• _AIM_:
Restate, word for word, all of the material shown below.

•••••

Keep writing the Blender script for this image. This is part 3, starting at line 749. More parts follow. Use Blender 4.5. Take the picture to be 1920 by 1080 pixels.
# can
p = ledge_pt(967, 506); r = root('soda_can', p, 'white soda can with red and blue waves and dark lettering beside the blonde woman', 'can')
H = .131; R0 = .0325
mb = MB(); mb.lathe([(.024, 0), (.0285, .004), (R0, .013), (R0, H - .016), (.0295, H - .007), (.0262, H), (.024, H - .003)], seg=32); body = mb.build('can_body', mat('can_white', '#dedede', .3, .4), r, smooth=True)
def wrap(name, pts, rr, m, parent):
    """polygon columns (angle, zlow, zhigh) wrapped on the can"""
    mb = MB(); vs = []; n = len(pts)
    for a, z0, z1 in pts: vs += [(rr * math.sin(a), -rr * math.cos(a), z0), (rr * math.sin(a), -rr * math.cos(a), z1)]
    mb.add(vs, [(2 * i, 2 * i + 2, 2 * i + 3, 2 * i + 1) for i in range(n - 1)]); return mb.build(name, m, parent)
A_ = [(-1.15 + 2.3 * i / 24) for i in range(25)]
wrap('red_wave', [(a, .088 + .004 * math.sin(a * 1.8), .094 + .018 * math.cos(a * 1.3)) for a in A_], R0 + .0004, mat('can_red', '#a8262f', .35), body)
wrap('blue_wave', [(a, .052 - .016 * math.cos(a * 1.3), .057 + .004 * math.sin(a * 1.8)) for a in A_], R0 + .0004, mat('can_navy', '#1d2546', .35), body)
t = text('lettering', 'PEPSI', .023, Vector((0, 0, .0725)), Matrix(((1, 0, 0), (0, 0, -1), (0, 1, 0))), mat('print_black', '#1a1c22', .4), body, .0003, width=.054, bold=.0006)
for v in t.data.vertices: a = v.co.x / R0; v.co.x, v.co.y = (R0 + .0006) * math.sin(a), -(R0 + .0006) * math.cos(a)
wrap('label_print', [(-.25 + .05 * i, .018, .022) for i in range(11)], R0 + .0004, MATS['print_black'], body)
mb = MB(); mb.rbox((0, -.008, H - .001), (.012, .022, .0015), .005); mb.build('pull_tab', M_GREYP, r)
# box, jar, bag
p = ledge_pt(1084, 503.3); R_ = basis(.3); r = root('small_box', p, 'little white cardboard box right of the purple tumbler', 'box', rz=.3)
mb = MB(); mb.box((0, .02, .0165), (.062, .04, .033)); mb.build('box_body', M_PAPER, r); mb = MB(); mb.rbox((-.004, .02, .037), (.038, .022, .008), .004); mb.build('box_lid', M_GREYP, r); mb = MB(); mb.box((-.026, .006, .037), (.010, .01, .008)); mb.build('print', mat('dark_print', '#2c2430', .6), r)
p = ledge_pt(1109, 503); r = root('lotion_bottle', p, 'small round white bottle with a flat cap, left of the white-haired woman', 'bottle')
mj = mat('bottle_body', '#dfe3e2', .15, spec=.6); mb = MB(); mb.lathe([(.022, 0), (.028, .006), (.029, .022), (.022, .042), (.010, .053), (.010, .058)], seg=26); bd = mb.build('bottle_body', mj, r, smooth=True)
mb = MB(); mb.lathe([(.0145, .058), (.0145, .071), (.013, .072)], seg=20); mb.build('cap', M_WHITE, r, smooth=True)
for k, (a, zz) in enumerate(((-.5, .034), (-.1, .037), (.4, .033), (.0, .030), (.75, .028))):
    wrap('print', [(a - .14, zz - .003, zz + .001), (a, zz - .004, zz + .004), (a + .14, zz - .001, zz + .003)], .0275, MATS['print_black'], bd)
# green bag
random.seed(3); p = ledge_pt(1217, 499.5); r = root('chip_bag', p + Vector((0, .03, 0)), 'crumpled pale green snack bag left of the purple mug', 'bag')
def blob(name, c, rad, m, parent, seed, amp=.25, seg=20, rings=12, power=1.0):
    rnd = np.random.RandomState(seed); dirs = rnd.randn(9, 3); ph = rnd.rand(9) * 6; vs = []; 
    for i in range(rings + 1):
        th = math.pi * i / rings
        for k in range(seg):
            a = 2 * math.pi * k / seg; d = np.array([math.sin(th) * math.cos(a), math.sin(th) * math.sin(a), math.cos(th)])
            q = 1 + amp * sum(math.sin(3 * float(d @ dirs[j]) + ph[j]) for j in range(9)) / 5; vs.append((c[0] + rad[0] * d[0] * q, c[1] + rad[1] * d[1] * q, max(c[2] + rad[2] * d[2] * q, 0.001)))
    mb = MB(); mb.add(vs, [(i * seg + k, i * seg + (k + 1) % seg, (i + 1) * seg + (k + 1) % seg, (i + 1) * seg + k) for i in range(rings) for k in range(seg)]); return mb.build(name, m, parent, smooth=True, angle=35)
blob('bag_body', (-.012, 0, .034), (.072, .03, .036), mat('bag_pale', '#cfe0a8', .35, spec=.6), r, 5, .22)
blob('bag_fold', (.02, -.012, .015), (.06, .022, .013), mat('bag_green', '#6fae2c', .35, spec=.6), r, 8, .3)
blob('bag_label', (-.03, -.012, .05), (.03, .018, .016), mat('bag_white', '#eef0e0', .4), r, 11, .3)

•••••

• _EXERCISE SOLUTION_:
Keep writing the Blender script for this image. This is part 3, starting at line 749. More parts follow. Use Blender 4.5. Take the picture to be 1920 by 1080 pixels.
# can
p = ledge_pt(967, 506); r = root('soda_can', p, 'white soda can with red and blue waves and dark lettering beside the blonde woman', 'can')
H = .131; R0 = .0325
mb = MB(); mb.lathe([(.024, 0), (.0285, .004), (R0, .013), (R0, H - .016), (.0295, H - .007), (.0262, H), (.024, H - .003)], seg=32); body = mb.build('can_body', mat('can_white', '#dedede', .3, .4), r, smooth=True)
def wrap(name, pts, rr, m, parent):
    """polygon columns (angle, zlow, zhigh) wrapped on the can"""
    mb = MB(); vs = []; n = len(pts)
    for a, z0, z1 in pts: vs += [(rr * math.sin(a), -rr * math.cos(a), z0), (rr * math.sin(a), -rr * math.cos(a), z1)]
    mb.add(vs, [(2 * i, 2 * i + 2, 2 * i + 3, 2 * i + 1) for i in range(n - 1)]); return mb.build(name, m, parent)
A_ = [(-1.15 + 2.3 * i / 24) for i in range(25)]
wrap('red_wave', [(a, .088 + .004 * math.sin(a * 1.8), .094 + .018 * math.cos(a * 1.3)) for a in A_], R0 + .0004, mat('can_red', '#a8262f', .35), body)
wrap('blue_wave', [(a, .052 - .016 * math.cos(a * 1.3), .057 + .004 * math.sin(a * 1.8)) for a in A_], R0 + .0004, mat('can_navy', '#1d2546', .35), body)
t = text('lettering', 'PEPSI', .023, Vector((0, 0, .0725)), Matrix(((1, 0, 0), (0, 0, -1), (0, 1, 0))), mat('print_black', '#1a1c22', .4), body, .0003, width=.054, bold=.0006)
for v in t.data.vertices: a = v.co.x / R0; v.co.x, v.co.y = (R0 + .0006) * math.sin(a), -(R0 + .0006) * math.cos(a)
wrap('label_print', [(-.25 + .05 * i, .018, .022) for i in range(11)], R0 + .0004, MATS['print_black'], body)
mb = MB(); mb.rbox((0, -.008, H - .001), (.012, .022, .0015), .005); mb.build('pull_tab', M_GREYP, r)
# box, jar, bag
p = ledge_pt(1084, 503.3); R_ = basis(.3); r = root('small_box', p, 'little white cardboard box right of the purple tumbler', 'box', rz=.3)
mb = MB(); mb.box((0, .02, .0165), (.062, .04, .033)); mb.build('box_body', M_PAPER, r); mb = MB(); mb.rbox((-.004, .02, .037), (.038, .022, .008), .004); mb.build('box_lid', M_GREYP, r); mb = MB(); mb.box((-.026, .006, .037), (.010, .01, .008)); mb.build('print', mat('dark_print', '#2c2430', .6), r)
p = ledge_pt(1109, 503); r = root('lotion_bottle', p, 'small round white bottle with a flat cap, left of the white-haired woman', 'bottle')
mj = mat('bottle_body', '#dfe3e2', .15, spec=.6); mb = MB(); mb.lathe([(.022, 0), (.028, .006), (.029, .022), (.022, .042), (.010, .053), (.010, .058)], seg=26); bd = mb.build('bottle_body', mj, r, smooth=True)
mb = MB(); mb.lathe([(.0145, .058), (.0145, .071), (.013, .072)], seg=20); mb.build('cap', M_WHITE, r, smooth=True)
for k, (a, zz) in enumerate(((-.5, .034), (-.1, .037), (.4, .033), (.0, .030), (.75, .028))):
    wrap('print', [(a - .14, zz - .003, zz + .001), (a, zz - .004, zz + .004), (a + .14, zz - .001, zz + .003)], .0275, MATS['print_black'], bd)
# green bag
random.seed(3); p = ledge_pt(1217, 499.5); r = root('chip_bag', p + Vector((0, .03, 0)), 'crumpled pale green snack bag left of the purple mug', 'bag')
def blob(name, c, rad, m, parent, seed, amp=.25, seg=20, rings=12, power=1.0):
    rnd = np.random.RandomState(seed); dirs = rnd.randn(9, 3); ph = rnd.rand(9) * 6; vs = []; 
    for i in range(rings + 1):
        th = math.pi * i / rings
        for k in range(seg):
            a = 2 * math.pi * k / seg; d = np.array([math.sin(th) * math.cos(a), math.sin(th) * math.sin(a), math.cos(th)])
            q = 1 + amp * sum(math.sin(3 * float(d @ dirs[j]) + ph[j]) for j in range(9)) / 5; vs.append((c[0] + rad[0] * d[0] * q, c[1] + rad[1] * d[1] * q, max(c[2] + rad[2] * d[2] * q, 0.001)))
    mb = MB(); mb.add(vs, [(i * seg + k, i * seg + (k + 1) % seg, (i + 1) * seg + (k + 1) % seg, (i + 1) * seg + k) for i in range(rings) for k in range(seg)]); return mb.build(name, m, parent, smooth=True, angle=35)
blob('bag_body', (-.012, 0, .034), (.072, .03, .036), mat('bag_pale', '#cfe0a8', .35, spec=.6), r, 5, .22)
blob('bag_fold', (.02, -.012, .015), (.06, .022, .013), mat('bag_green', '#6fae2c', .35, spec=.6), r, 8, .3)
blob('bag_label', (-.03, -.012, .05), (.03, .018, .016), mat('bag_white', '#eef0e0', .4), r, 11, .3)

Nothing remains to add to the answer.